U.S. Sen. Michael Bennet, a Democrat from Colorado, joined the chorus Thursday of voices calling for a ban on the TikTok app.

Use of the short-video app created by a Chinese company is already banned in North Carolina on any devices owned by the state or those given to state employees for their work. The governor’s office says cybersecurity professionals have identified security risks with it.

Those concerns counter the app’s popularity. It is used by 2/3 of American teens and is the second-most popular app worldwide, with more than 1 billion downloads just in 2022.

Robyn Caplan, a visiting fellow at the Duke University Sanford School of Public Policy, said, “When we carry these phones around every day, we are sharing data — what we are doing, who we are with.

“They can collect your name, your email, your IP address and a range of other data that privacy policy permits, like a keystroke pattern.”

Caplan was a featured speaker at an event Thursday where experts and visiting professors talked about the risks the app poses and if a ban on the app is even possible.
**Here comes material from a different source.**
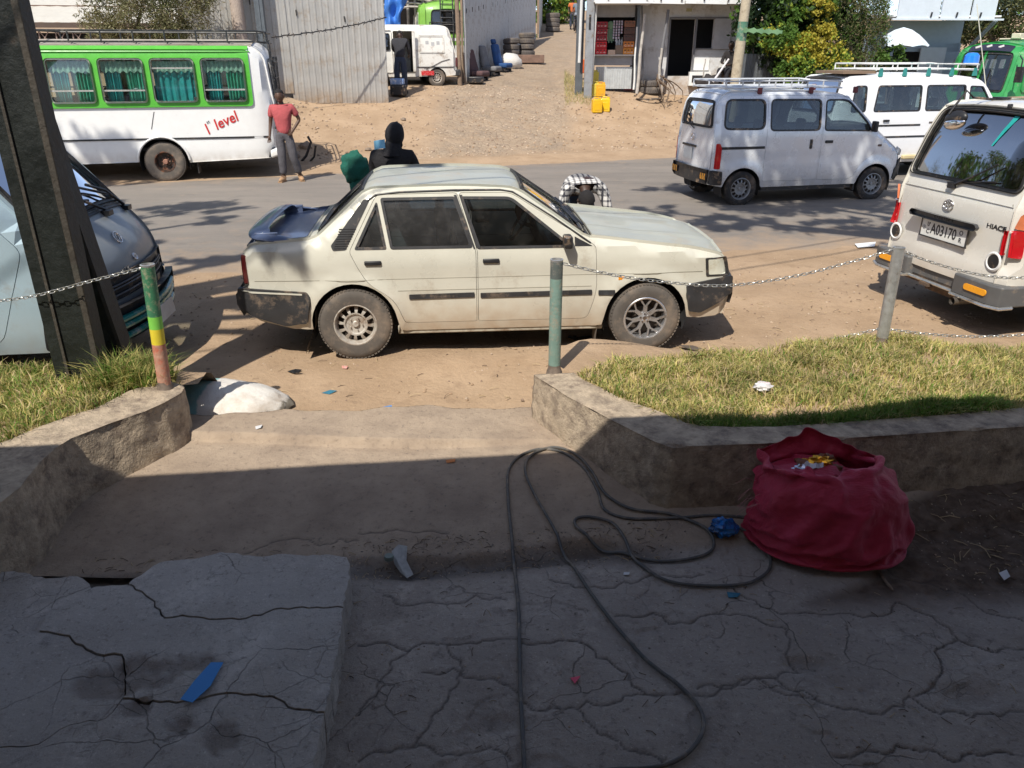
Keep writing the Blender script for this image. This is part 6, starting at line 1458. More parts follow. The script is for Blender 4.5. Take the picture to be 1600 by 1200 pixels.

There has long been bipartisan concern in Washington, D.C., that Beijing would use legal and regulatory power to capture user data to try to push pro-China narratives or even misinformation.

Phil Napoli, another Duke professor who is director of the DeWitt Wallace Center for Media and Democracy, said it may be too late.

“In the U.S., our model of digital platform regulation has been to do nothing.

“It would be nice if there were restrictions in place before these platforms were prominent. Can you put the horse back in the barn?”

ByteDance, TikTok’s parent company, is in negotiations with the U.S. government in an effort to try to avoid an outright ban, and the CEO of the company is expected to testify before Congress in March about privacy concerns.